大仰な哲学書のようなタイトル。しかし内容は、「自己」「他者」「人間関係」などを「自分中心」の視点から見ていてはわからない・息苦しい。そんな思いがほぐれる「分人(dividual)」という考え方をとてもやさしく説いた本。

「自分の中に自己という固まりがあって、それが他者と人間関係を持つ」、いわゆる個人主義を脱し、「自分と他者の間に、他者ごとに生み出される関係性があり(それが分人)、その関係性の集合体が自己である」という分人主義の効用を説く。

自他の関係性のとらえかたとしてはコペルニクス的な転回で、確かにすーっと楽になる感じはある。一方で、自己という核への執着もそう簡単には捨てられないという思いもある。

一旦は、平野啓一郎の哲学として受け取り、彼がこの哲学を小説として表現したものを読むことでもっと腑に落ちていくのではないかという期待はある。

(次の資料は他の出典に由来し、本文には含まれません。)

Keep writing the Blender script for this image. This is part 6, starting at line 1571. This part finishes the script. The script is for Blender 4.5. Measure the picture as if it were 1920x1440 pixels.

「マチネの終わりに」で描かれた複線的な男女関係の理解・整理だけではなく、例えば仕事で付き合わざるをえないどうしてもイヤな奴との関係をうまく凌ぐ方法論にもなるかもしれない。

65歳になってもものの見方を変えられて、それでその先の人生が楽しくなるということがあれば幸い。若い才能が、老いた人生の過去認識を変えてくれるかもしれない。